Je partage vos préoccupations, monsieur Pillefer. Votre amendement n°5 est toutefois satisfait : la participation des éco-organismes inclut les investissements déjà réalisés, sous la forme d'un bonus. Retrait ?
Mme Agnès Pannier-Runacher, ministre. - Même avis que la rapporteure sur l'amendement n°7. J'ajoute que les filières REP n'ont pas vocation à se substituer aux assureurs.
Retrait, sinon avis défavorable à l'amendement n°5, qui est satisfait.
L'amendement n°5 est retiré.
L'amendement n°7 n'est pas adopté.
M. le président. - Amendement n°4 rectifié de M. Pellevat et alii.
M. Cyril Pellevat. - La REP doit inclure le financement des équipements de prévention des incendies. Les producteurs doivent assumer leur part.
Mme Jocelyne Antoine, rapporteure. - Dans neuf cas sur dix, les accidents sont des incendies. Quel est l'avis du Gouvernement ?
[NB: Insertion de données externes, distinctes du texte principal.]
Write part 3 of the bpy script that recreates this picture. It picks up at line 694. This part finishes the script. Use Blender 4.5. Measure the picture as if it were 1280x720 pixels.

Mme Agnès Pannier-Runacher, ministre. - Retrait, sinon avis défavorable. La proposition de loi prévoit que les producteurs concourent au financement de la prévention des accidents dans les installations, en soutenant les actions de prévention. Il n'est pas souhaitable de soutenir les investissements qui concourent à la prévention. Cela risque d'interférer avec la gestion opérationnelle et la conduite industrielle des sites. Ce n'est guère opportun.
Mme Jocelyne Antoine, rapporteure. - Avis défavorable, donc.
L'amendement n°4 rectifié est adopté.
L'article 2, modifié, est adopté.
L'article 3 est adopté, de même que l'article 4.
La proposition de loi, modifiée, est adoptée.
(Applaudissements)
M. Jean-François Longeot, président de la commission de l'aménagement du territoire et du développement durable. - Je remercie le Gouvernement d'avoir engagé la procédure accélérée ; Cyril Pellevat, d'avoir proposé, avec bon sens, de regrouper nos deux textes ; Jocelyne Antoine pour son travail remarquable ; l'ensemble des intervenants, qui nous ont permis d'adopter ce texte dans les délais impartis ; et enfin mon groupe, d'avoir inscrit ce texte dans son espace réservé.